You are a big hit among youngsters in Kerala. There were a lot of female fans as well cheering you during the [Kochi] match. I heard you have received a lot of marriage proposals?

Many marriage proposals are coming but, trust me, right now I am only focusing on the game. I don't really believe getting into a relationship just for the sake for it. I don't get satisfied by it.

Everybody says you are earning so much money, so much fame, what else do you need? I say I need peace of mind. I don't think just by getting married I will achieve it. I just want to make sure that I follow my game. Who knows, if I find the right girl at the right time, with the right attitude, I will get married to her. My future wife should be able to take care of me after I am 35. Till 35 I can take care of her, but after that she has to take care of me.

How special is it coming back to Kochi and playing in front of your home fans?

I am very happy. It is the second time I played here. But this time it was special for me because last time Sachinpaaji, Rahulbhai and Dada weren't there.

This time it was fun because they visited my home also. So, for me, it is a blessing in disguise.

Tell us about your family's role in your success. Even though you are a superstar in Kerala, your parents seem unaffected and still live a simple life.

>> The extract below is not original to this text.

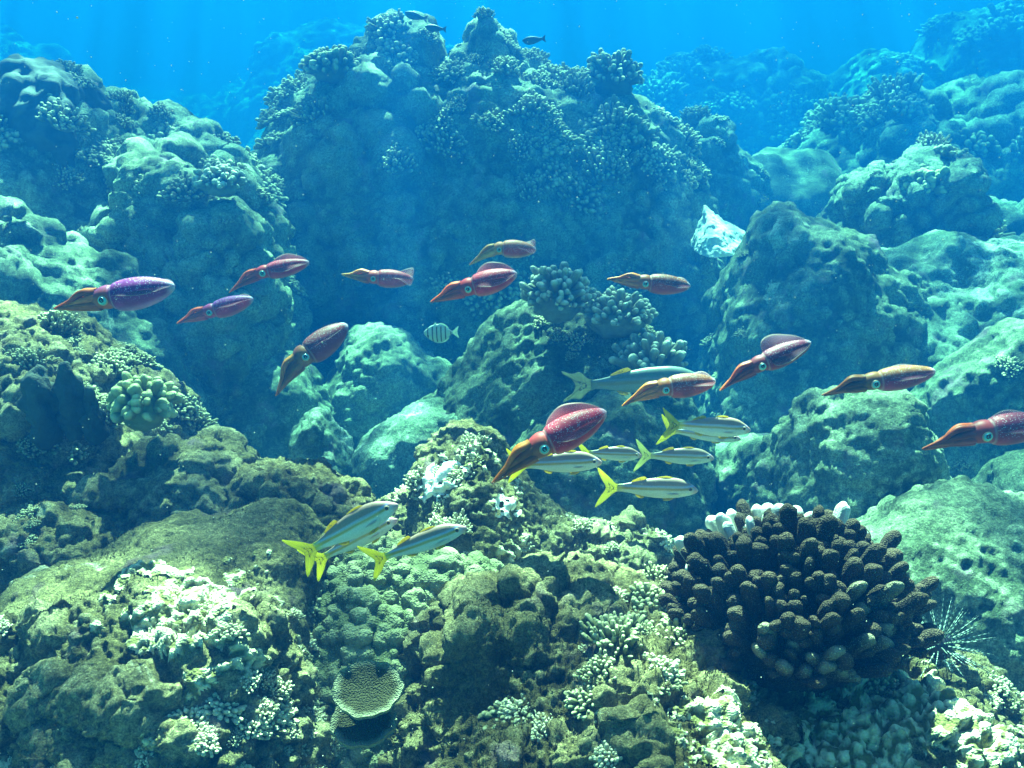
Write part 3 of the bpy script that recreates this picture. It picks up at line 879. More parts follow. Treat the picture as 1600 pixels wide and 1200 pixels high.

I am very fortunate and lucky to have a family like mine; again, it's God's grace. They have been very helpful. They don't really believe in a high profile life.

Even now my dad travels by a bus; even now he walks to the temple, which is around three or four kilometers away. But he loves walking without any security. Both my parents are still the same; very simple. I also want to thank my brother Deepu for helping me throughout.